Twitter Story: How Chris Jones got a job as a writer at Esquire

Chris Jones describes himself this way: Idiot. Storyteller. Writing mostly for screens—including “Away,” coming to Netflix on September 4. Trying to make more corrections than mistakes. His tweetstorm story today:

Some followers and all of my friends know the story of my arrival at Esquire, but I wish to share it today, because it makes me happy. It’s a story about how much strangers can impact another stranger’s life. A janitor changed everything for me. He doesn’t even know he did.

One day in 2001, I’m in New York City to cover the Blue Jays for the National Post. At the time, Esquire—which I loved—operated out of a quaint, maybe three-story building in Midtown. Today it’s at Hearst Tower, and none of what follows would have been possible. (Sorry, kids.)

Anyway, I decide David Granger, Esquire’s esteemed editor-in-chief, would love to meet a 25-year-old baseball writer from Canada. I walk into the building and up to the security guard behind the desk in the lobby. I ask to see David Granger. The guard looks into my soul.

“Do you have an appointment?” I was like, Um… no. But David Granger must just be sitting in his office, sipping whiskey, and here I am, a writer of considerable renown. Perhaps you’ve seen my exploding hot dog story? Surely he’d want me to introduce myself.

The janitor tells me I need to speak to Andy Ward. Andy’s an editor at Esquire, he says. He likes baseball. (I had told the security guard what sort of writer I was.) “Call Andy,” the janitor says. I thank him and go back to the guard and ask if I could please call Andy Ward.

Guard rolls his eyes but for some reason lets me use the lobby phone. Andy picks up! I introduce myself: Hi, I’m Chris, I’m a young writer from Canada, and I would like to work for Esquire someday.
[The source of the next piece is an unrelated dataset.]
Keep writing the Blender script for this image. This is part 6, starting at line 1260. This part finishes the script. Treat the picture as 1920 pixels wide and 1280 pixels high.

Would you meet with me and tell me how I can make that happen?

Andy says—somewhat unbelievably—“Sure. When are you coming to town?” I was like, I’m in the lobby. Andy says, “Oh. I’m kind of busy right now.” I say, How about later? Andy says, Come back in two hours. Great. I tell the janitor that I have a meeting with Andy Ward. High five.

None of this seemed remarkable to me at the time, but I look back on all of that today and think: How ridiculous. I bounce along and decide I should bring Andy some baked goods as well as my clips. I buy two dozen Krispy Kreme original glazed and come back at the appointed hour.

I give a dozen doughnuts to St. Janitor, who seems delighted. I never see him again. I give a dozen to Andy. I sit, we talk. I ask him to read a clip while I’m sitting there. “I just want to know,” I said. “Do I have a chance?” AND HE READS IT AS I WATCH HIM READ IT.

Andy says, “We wouldn’t use so many one-sentence paragraphs, but it’s all right.” That’s all I need. Clearly one day I will work at Esquire. Six months later—long story short: some shit happened, and I’m unemployed and living out of a jeep in Flagstaff, Arizona—Andy emails.

Esquire has an opening for their sports columnist. They’re going to have ten writers each write a column. Best column gets the job. I can still remember the feeling in my stomach, reading that email. The excitement, the nerves. One-in-ten! Holy shit. Don’t blow this, idiot.

I have to pitch ten ideas. Andy bites on a profile of Barry Zito. I am delighted, because I know Barry. He’s awesome. “If you think something is meant to be, it’s meant to be,” Barry tells me. “You can make it happen.” I think very hard that I’m meant to write for Esquire.

I GET THE JOB. A few months later, I’m on the road when Andy calls. He’s going to GQ, which wants all of his writers but me. (Hurtful. Also: Oh no.) But Granger gives me a new contract. I stay at Esquire for 14 years, a blessing that began with an angel posing as a janitor.

Years later, I see Andy again: You know, I’ve never found any of the other people who tried for the job. He’s like, “What are you talking about?” And I say, The other nine? Andy says, “Oh God. I made that up.” He smiles. “I just wanted to make sure you wrote a good story.”